Paragraphe 2. La protection autonome de la puissance territoriale par les juridictions constitutionnelle et administrative : entre incomplétude et déséquilibres de l’État constitutionnel

Dans le cadre constitué, la puissance d’État s’exprime à travers deux types de normes : la loi et le règlement, chacune étant justiciable devant un ordre de juridiction particulier. Aussi, la protection de la puissance territoriale passe-t-elle par le recours aux juges constitutionnel et administratif 1727 . Bien qu’articulées différemment par rapport à la puissance territoriale, les jurisprudences administrative et constitutionnelle présentent de nombreuses similarités : elles entendent toutes les deux la libre administration des collectivités territoriales de façon restrictive. Il existe toutefois des différences assez substantielles : le juge constitutionnel ne peut ainsi pas être saisi directement par les collectivités territoriales. Aussi, même s’il encadre le travail du législateur et protège la libre administration des collectivités territoriales, celles-ci ne peuvent-elles pas l’actionner unilatéralement.
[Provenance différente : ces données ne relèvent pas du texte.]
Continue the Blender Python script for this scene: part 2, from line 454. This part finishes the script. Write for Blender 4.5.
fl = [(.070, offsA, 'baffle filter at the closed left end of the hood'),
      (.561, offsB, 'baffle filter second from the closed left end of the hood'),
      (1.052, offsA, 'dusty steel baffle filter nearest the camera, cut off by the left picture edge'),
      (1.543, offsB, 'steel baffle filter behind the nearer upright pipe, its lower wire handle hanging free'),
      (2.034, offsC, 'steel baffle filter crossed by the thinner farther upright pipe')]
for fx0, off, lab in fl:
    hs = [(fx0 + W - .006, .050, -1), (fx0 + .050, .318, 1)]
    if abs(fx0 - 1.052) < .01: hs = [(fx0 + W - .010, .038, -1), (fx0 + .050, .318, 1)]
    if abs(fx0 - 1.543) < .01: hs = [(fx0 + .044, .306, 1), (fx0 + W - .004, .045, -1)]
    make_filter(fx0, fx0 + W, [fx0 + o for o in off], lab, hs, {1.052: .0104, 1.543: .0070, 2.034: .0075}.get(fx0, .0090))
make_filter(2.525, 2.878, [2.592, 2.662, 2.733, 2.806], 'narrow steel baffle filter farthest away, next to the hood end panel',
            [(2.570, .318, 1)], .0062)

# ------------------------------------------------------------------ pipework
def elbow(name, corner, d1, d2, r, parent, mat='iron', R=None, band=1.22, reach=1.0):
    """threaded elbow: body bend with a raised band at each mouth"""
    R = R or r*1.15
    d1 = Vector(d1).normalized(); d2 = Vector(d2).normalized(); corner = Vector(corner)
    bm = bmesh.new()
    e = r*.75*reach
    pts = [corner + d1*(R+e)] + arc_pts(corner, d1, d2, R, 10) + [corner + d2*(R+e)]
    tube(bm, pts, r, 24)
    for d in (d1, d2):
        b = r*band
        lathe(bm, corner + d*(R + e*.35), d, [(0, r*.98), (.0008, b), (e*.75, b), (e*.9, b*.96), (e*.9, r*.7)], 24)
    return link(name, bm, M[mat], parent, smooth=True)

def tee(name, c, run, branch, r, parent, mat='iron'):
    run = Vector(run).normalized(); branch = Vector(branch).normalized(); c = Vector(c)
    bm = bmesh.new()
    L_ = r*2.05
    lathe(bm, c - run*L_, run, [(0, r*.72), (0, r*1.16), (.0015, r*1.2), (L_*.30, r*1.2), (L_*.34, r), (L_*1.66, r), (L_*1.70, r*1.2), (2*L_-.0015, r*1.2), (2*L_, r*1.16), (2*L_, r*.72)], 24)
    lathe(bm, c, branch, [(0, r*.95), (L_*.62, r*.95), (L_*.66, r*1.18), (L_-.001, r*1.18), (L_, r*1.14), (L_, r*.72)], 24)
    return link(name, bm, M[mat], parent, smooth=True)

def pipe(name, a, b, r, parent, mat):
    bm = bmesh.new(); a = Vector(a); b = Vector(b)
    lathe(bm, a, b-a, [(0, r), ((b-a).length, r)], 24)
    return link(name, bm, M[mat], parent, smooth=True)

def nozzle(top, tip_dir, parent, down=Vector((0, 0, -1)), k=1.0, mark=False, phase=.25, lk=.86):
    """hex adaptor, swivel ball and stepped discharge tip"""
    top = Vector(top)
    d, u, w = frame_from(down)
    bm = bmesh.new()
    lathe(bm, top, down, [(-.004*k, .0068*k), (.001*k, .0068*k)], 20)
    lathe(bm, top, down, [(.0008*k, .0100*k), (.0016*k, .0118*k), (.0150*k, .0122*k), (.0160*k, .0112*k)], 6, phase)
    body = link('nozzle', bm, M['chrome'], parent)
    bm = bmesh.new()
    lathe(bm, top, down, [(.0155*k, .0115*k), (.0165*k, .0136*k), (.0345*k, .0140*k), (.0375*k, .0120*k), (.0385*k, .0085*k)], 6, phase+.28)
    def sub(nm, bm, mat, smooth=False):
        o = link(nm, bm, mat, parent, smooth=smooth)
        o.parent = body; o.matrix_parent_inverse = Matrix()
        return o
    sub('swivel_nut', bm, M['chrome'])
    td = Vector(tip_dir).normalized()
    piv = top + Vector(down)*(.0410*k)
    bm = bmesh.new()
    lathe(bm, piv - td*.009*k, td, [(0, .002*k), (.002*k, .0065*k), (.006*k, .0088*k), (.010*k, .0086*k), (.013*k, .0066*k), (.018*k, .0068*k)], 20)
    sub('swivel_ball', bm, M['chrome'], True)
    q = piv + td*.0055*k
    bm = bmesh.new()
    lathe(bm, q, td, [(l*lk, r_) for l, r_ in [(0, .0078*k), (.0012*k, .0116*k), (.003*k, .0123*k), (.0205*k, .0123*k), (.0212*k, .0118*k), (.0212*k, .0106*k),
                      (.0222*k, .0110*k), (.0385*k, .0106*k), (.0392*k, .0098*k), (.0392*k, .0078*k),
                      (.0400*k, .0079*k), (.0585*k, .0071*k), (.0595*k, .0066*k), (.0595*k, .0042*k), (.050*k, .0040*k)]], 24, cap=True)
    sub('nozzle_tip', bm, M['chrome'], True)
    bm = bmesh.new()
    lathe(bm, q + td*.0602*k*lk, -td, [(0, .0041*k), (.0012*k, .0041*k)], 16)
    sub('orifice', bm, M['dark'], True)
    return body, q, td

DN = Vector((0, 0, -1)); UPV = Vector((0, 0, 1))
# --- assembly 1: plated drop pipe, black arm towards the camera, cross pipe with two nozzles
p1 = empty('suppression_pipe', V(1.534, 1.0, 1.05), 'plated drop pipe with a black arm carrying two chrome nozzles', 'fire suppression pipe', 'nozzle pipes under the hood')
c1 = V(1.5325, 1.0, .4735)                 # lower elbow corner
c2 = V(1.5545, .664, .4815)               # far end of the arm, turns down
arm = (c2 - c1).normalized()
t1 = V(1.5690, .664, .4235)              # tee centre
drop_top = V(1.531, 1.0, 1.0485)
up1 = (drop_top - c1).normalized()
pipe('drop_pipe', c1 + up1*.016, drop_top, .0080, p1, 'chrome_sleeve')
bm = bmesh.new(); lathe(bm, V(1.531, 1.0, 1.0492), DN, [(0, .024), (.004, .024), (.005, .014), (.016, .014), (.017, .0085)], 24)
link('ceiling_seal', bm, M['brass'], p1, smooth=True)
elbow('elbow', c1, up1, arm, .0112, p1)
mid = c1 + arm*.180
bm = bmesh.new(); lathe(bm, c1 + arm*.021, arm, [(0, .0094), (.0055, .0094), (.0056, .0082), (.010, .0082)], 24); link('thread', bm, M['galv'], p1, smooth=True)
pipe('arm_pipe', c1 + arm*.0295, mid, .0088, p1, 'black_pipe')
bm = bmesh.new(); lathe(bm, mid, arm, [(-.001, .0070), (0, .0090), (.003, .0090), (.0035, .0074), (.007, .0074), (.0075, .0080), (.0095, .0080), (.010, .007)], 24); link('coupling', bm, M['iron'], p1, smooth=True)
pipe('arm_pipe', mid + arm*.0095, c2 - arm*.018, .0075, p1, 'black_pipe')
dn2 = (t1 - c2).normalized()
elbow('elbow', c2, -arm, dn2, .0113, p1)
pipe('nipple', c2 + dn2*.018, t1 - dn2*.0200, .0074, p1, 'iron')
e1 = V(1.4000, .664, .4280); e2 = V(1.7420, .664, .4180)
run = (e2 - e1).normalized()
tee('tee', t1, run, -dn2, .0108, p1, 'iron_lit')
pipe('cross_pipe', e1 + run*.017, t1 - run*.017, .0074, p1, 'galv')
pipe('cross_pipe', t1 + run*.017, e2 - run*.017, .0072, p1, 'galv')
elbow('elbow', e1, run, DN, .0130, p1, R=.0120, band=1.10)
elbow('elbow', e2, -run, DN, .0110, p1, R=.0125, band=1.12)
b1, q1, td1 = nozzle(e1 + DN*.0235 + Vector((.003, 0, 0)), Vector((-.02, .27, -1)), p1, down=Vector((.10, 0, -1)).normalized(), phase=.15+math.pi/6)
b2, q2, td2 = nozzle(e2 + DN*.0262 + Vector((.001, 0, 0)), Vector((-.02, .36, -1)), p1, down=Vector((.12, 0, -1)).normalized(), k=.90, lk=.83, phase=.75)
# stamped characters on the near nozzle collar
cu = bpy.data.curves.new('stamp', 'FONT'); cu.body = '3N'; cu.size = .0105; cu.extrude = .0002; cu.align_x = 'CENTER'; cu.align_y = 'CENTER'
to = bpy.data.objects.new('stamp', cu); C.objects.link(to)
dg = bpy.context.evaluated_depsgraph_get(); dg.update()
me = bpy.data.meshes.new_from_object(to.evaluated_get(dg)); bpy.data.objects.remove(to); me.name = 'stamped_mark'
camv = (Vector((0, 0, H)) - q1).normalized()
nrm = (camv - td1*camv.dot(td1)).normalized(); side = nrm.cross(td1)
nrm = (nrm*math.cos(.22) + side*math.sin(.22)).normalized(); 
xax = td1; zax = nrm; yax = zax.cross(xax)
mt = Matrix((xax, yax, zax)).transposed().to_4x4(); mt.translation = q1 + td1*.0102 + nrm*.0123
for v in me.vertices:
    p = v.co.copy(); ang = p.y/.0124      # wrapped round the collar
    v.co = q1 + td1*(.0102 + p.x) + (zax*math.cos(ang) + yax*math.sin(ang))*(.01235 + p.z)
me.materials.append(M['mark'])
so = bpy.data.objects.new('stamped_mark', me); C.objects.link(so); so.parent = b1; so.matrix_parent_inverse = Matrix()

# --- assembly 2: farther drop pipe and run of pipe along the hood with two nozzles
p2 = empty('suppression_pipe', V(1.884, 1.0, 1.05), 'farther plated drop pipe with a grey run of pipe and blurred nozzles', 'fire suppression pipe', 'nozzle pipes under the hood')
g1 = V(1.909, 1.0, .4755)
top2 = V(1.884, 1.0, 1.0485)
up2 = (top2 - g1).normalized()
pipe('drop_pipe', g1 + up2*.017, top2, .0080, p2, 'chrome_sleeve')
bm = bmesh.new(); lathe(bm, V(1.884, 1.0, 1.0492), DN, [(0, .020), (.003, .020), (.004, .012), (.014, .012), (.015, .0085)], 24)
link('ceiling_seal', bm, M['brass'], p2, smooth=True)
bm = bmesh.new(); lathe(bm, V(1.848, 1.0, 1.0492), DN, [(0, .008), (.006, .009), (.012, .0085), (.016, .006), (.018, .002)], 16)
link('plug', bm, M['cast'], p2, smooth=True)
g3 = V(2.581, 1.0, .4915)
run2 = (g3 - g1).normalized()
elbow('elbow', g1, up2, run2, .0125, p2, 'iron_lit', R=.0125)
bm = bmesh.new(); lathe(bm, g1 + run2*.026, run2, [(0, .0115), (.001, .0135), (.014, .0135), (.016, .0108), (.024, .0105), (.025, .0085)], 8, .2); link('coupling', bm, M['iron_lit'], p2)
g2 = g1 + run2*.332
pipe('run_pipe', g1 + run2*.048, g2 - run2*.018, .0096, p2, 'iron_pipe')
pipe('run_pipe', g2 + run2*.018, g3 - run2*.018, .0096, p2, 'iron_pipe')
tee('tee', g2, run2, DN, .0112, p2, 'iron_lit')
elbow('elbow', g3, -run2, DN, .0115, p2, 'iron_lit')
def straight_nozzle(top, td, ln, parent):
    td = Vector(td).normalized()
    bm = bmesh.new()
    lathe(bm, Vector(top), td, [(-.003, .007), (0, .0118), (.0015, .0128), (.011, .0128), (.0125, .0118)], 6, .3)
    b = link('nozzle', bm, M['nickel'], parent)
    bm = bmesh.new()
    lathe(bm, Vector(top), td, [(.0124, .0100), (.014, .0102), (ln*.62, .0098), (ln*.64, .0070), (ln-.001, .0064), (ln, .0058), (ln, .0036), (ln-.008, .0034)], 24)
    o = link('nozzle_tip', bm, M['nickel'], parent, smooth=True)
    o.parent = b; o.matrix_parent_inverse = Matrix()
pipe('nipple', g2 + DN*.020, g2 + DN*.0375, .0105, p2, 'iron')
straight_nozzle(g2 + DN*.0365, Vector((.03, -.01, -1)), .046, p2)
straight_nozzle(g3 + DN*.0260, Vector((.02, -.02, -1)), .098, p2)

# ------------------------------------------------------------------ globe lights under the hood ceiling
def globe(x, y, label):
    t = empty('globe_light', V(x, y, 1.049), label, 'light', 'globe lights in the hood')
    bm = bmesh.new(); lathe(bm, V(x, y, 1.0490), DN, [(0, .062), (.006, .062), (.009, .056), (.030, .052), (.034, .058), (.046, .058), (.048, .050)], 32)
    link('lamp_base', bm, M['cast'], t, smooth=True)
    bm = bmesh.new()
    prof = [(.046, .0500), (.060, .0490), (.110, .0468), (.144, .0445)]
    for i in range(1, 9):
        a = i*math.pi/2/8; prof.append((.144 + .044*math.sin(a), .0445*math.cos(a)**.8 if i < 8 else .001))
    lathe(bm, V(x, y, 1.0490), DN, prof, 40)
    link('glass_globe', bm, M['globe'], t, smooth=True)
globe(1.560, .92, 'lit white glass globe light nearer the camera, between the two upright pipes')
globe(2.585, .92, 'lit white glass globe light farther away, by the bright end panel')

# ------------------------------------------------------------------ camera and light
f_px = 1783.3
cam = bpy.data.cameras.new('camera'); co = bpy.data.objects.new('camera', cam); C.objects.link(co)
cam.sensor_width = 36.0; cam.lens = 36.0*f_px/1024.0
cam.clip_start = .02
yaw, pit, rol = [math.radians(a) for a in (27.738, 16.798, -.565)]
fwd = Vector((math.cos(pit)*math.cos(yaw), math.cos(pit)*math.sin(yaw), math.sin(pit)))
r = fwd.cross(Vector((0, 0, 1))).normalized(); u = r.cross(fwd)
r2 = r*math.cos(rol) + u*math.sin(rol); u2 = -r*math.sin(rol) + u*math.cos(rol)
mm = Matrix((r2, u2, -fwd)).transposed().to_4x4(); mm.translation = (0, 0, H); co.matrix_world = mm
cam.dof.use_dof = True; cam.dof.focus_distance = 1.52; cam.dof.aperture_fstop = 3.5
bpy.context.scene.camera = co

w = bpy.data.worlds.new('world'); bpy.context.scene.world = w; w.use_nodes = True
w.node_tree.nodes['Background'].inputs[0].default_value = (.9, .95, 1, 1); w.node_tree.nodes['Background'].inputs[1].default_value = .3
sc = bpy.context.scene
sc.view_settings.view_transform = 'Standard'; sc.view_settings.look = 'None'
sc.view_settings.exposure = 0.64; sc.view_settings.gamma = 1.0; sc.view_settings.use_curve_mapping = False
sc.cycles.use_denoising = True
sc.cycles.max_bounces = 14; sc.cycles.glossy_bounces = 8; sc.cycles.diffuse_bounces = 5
La constitutionnalisation de la puissance territoriale présente donc une faiblesse importante, qui limite sensiblement la protection assurée par le juge constitutionnel (A.).

De son côté, le juge administratif peut être directement saisi par les collectivités territoriales, lorsqu’elles entendent défendre leur liberté d’administration. Bien que les nouveaux outils développés dans le cadre du contentieux administratif, tels que les procédures de référé, constituent de éléments favorables à la protection de la puissance territoriale, la jurisprudence administrative s’avère inégalement protectrice de la liberté locale. Le juge du Palais-Royal privilégie bien souvent le point de vue de l’État, adoptant une conception fonctionnelle des collectivités territoriales. Sa position est cependant plus nuancée quand il s’agit d’un conflit opposant deux structures territoriales : la Haute juridiction administrative sait alors tirer toutes les conséquences de la valeur constitutionnelle du principe de libre administration. La protection des collectivités territoriales par la Haute juridiction administrative, marquée par un fort tropisme administratif, est donc plutôt inégale et compense mal les déséquilibres de l’organisation verticale du pouvoir (B.).

Notes
1727.

Sur ce point, v. FAURE (B.), « Le rôle du juge constitutionnel dans l’élaboration... », op. cit., pp. 117-118.